The part of Tom Dunson seemed a natural for John Wayne, even if it was a darker character for him than usual, one whose motives are not always crystal clear or even admirable. But many people have expressed more surprise at Hawks' casting of Montgomery Clift in the part of Matt Garth, Dunson's son-figure and rival. Hawks had seen Clift in a Broadway production of the Lillian Hellman play The Searching Wind and offered him the part. Clift accepted, even though it made him extremely nervous. He was familiar with how to ride a horse, but only military-school style. And the script called for the thin, 5' 10" Clift to engage in a rousing climactic fistfight with powerfully built, 6' 5" Wayne. But Hawks believed in his ability; the young actor rewarded his faith by working hard every day to learn to ride and handle a gun expertly and turn in a performance Hawks was very pleased with. Of course, he had considerable help from the director, who showed him how to underplay Wayne. "Don't try to get hard because you'll just be nothing compared to Wayne," he told him. After one of their first scenes together, the skeptical Wayne told Hawks, "He's gonna be okay." Off screen, however, Clift never really warmed to Wayne or Hawks. In Montgomery Clift by Patricia Bosworth, the actor stated that he occasionally joined them for nightly poker games where "they laughed and drank and told dirty jokes and slapped each other on the back. They tried to draw me into their circle but I couldn't go along with them. The machismo thing repelled me because it seemed so forced and unnecessary."

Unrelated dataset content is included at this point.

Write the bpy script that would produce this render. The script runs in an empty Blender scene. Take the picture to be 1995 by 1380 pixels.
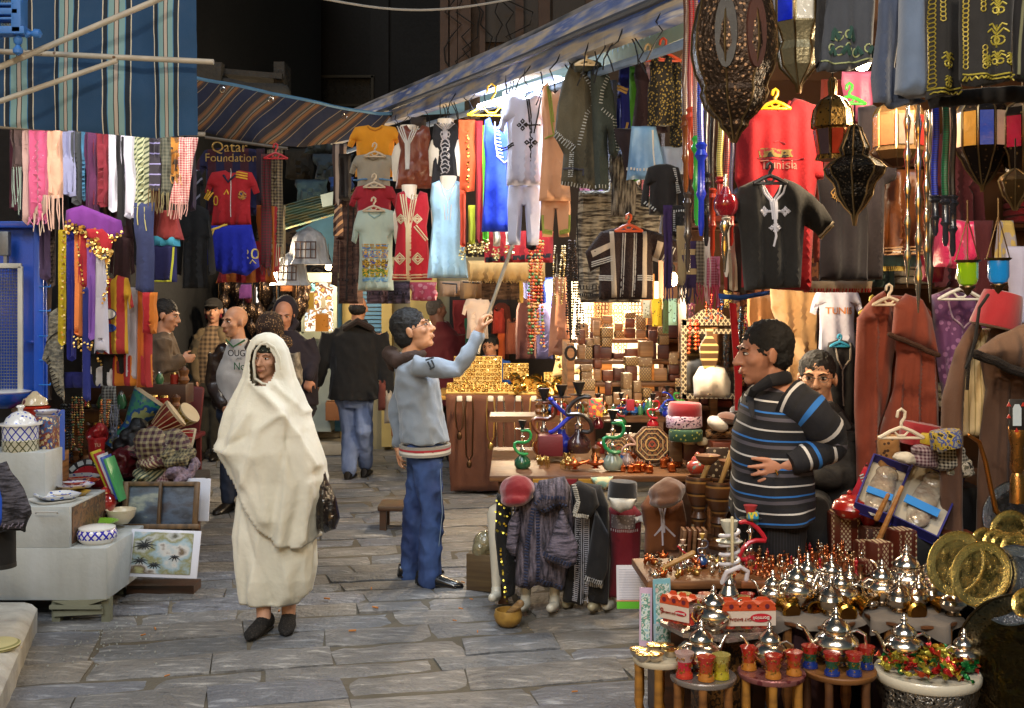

Red River marked the first time Hawks and John Wayne worked together (four more pictures followed). Wayne had done a number of films with John Ford, who made him a star with Stagecoach (1939). Then Hawks cast Wayne in Red River. The actor was reluctant at first to play an older man but Hawks later said he told the 40-year-old Wayne, "Duke, you're going to be one pretty soon, why don't you get some practice?" In Shooting Star by Maurice Zolotow, Wayne recalled, "[Walter] Brennan showed me his idea of an old man walkin' and talkin'. His idea of it was kinda shufflin' and totterin'. And mumblin'. I was supposed to be tough and hard and walk like that? Hell, I was thinkin' about those old cattle guys I knew when I was a kid around Lancaster and there wasn't one of them that didn't stand tall. I played Tom Dunson my own way, standin' tall. Oh yeah, Hawks and I had a few fights along the way, but he accepted me as an expert, which I was, and we did not have any more trouble." Wayne ended up turning in a compelling performance, and Ford - always a bit abusive and condescending to Wayne despite the actor's devotion to him; was reported to have said, "I didn't know the big son of a bitch could act." Following this role, Ford cast Wayne in increasingly more complex roles in such films as She Wore a Yellow Ribbon (1949) and The Searchers (1956) so it could be said that Red River brought a new richness to Wayne's acting as he moved from playing gung-ho men of bravery to characters driven by obsessions or a need to maintain control at all costs.